Vemos como en Benedetta esa ambigüedad se incrementa. Verhoeven sobrepasa aquí todos los límites permitidos, para firmar su obra más sarcástica. Es puro rock and roll que mantiene el interés hasta el final. Inspirada en el libro Inmodest Acts (Sor Benedetta, entre santa y lesbiana), escrito por la historiadora Judith C. Brown, sorprende revelándose. Por su significación, por sus asperezas que captan el espíritu de un tiempo presente en el que podemos mirarnos. Por eso, reconocemos el cariz que demandan los nuevos movimientos sociales en relación a la emancipación de la mujer, por medio de una imaginería pretendidamente distorsionada, bufonada, esperpéntica. Con un guion que el director de Showgirls vuelve a compartir con David Birke, tras la buena mano en Elle, la historia que replantean se perfila con efusiva jovialidad. En este sentido, no es una chifladura viejuna que busca pinchar a la audiencia gratuitamente.

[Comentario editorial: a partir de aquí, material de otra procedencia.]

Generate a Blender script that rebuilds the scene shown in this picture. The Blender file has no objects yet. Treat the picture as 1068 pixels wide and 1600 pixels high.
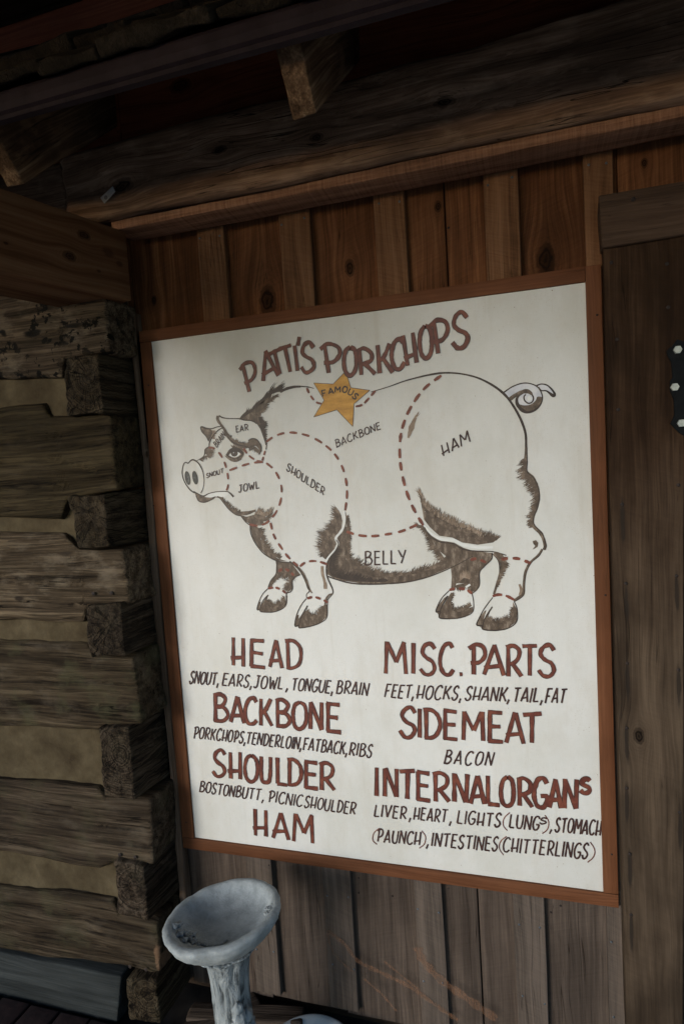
import bpy, math, random
import numpy as np
from mathutils import Vector, noise, Matrix
random.seed(7)
S = bpy.context.scene
COL = S.collection

# ------------------------------------------------------------------ camera
CAM = np.array([1.0613642, -1.5777376, 1.6389173])
YAW, PITCH, ROLL = 0.30241431, -0.08020111, -0.06301607
FPX = 22 / 36 * 1600            # focal length in pixels of the 1068 x 1600 photograph
cy, sy, cp, sp = math.cos(YAW), math.sin(YAW), math.cos(PITCH), math.sin(PITCH)
FW = np.array([-sy * cp, cy * cp, sp]); r0 = np.array([cy, sy, 0.0]); u0 = np.cross(r0, FW)
RT = r0 * math.cos(ROLL) + u0 * math.sin(ROLL); UP = -r0 * math.sin(ROLL) + u0 * math.cos(ROLL)
cd = bpy.data.cameras.new('camera'); cam = bpy.data.objects.new('camera', cd); COL.objects.link(cam)
m = Matrix.Identity(4)
for i in range(3):
    m[i][0] = RT[i]; m[i][1] = UP[i]; m[i][2] = -FW[i]; m[i][3] = CAM[i]
cam.matrix_world = m
cd.sensor_fit = 'VERTICAL'; cd.sensor_height = 36; cd.sensor_width = 24; cd.lens = 22
cd.clip_start = 0.02; cd.clip_end = 400
S.camera = cam
S.render.resolution_x, S.render.resolution_y = 683, 1024

# ------------------------------------------------------------------ light
SUN_EL, SUN_AZ = 13, 208         # degrees; the soft daylight comes in low from behind the camera's left
w = bpy.data.worlds.new('World'); S.world = w; w.use_nodes = True
nt = w.node_tree; bg = nt.nodes['Background']
sk = nt.nodes.new('ShaderNodeTexSky'); sk.sky_type = 'NISHITA'; sk.sun_disc = False
sk.sun_elevation = math.radians(SUN_EL); sk.sun_rotation = math.radians(SUN_AZ)
sk.air_density = 1.0; sk.dust_density = 0.6; sk.ozone_density = 3.0
nt.links.new(sk.outputs[0], bg.inputs[0]); bg.inputs[1].default_value = 0.15
sd = bpy.data.lights.new('sun', 'SUN'); sun = bpy.data.objects.new('sun', sd); COL.objects.link(sun)
sd.energy = 1.5; sd.angle = math.radians(18); sd.color = (1.0, 0.98, 0.94)
a, e = math.radians(SUN_AZ), math.radians(SUN_EL)
tosun = Vector((math.sin(a) * math.cos(e), math.cos(a) * math.cos(e), math.sin(e)))
sun.rotation_euler = tosun.to_track_quat('Z', 'Y').to_euler()
S.view_settings.view_transform = 'Standard'; S.view_settings.look = 'None'
S.view_settings.gamma = 1; S.view_settings.use_curve_mapping = False
S.view_settings.exposure = 0.62
S.render.engine = 'CYCLES'
S.cycles.max_bounces = 8; S.cycles.diffuse_bounces = 5

# ------------------------------------------------------------------ object helpers
def link(o, parent=None):
    COL.objects.link(o)
    if parent: o.parent = parent
    return o
def thing(name, label, cat, group=None):
    o = link(bpy.data.objects.new(name, None)); o['label'] = label; o['category'] = cat
    if group: o['group'] = group
    return o
def tag(o, label=None, cat=None, group=None, kind=None):
    if label: o['label'] = label
    if cat: o['category'] = cat
    if group: o['group'] = group
    if kind: o['kind'] = kind
    return o
def mesh(name, v, f, mat, parent=None, smooth=False):
    me = bpy.data.meshes.new(name); me.from_pydata([tuple(map(float, p)) for p in v], [], [tuple(q) for q in f])
    if smooth: me.polygons.foreach_set('use_smooth', [True] * len(me.polygons))
    me.materials.append(mat); me.update()
    return link(bpy.data.objects.new(name, me), parent)
def fbm(p, sc, off, octv=3):
    v = Vector((p[0] * sc[0] + off, p[1] * sc[1] + off * .7, p[2] * sc[2] - off))
    return noise.fractal(v, 1.0, 2.0, octv)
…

Lo que podría interpretarse como provocación, adquiere otra dimensión. Benedetta exagera e infla ciertos resortes de una época pretérita, para convertirlos en fantasía que solo puede molestar a quien no contempla la disyuntiva, sino el juicio de valor, en una u otra dirección. No obstante, el veto que ciertos grupos piden para Verhoeven transforma este filme en una performance que mide el alcance de la cultura, manteniendo un pulso al que se nos invita. Un pulso que es en realidad una guerra de poder entre un espectador liberado, y una autoridad que se legitima a sí misma censurando. ¿Puede haber un aliciente mejor para ir al cine? Hay que verla para juzgar. Pero sobre todo, hay que verla porque es una película divertidísima que no necesita justificarse o meditar cada una de sus decisiones.
Benedetta tiene el mismo ímpetu sobredimensionado de Madre! de Darren Aronofsky, en su intención de explicar el mundo extenuado en el que vivimos. Incluso, porque hay cierto parecido, no solo físico, entre Jennifer Lawrence y Virginie Efira. Por lo demás, el triángulo de actrices que componen Efira junto a Daphné Patakia y Charlotte Rampling es extraordinario. Por otra parte, hay influencias obvias en ciertas escenas que casi se entienden como parodia. El mismo Verhoeven admite que bebió de El séptimo sello de Ingmar Bergman en la escena final de la peste. Cómo se reapropia de elementos de obras míticas del cine que incluyen a Iván el terrible de Eisenstein o Barry Lyndon de Stanley Kubrick no deja de ser, además, muy sintomático de nuestra cultura. La grandeza de este Verhoeven octogenario es que, quizás paradójicamente para algunos, irradia juventud por cada uno de sus poros cinéfilos.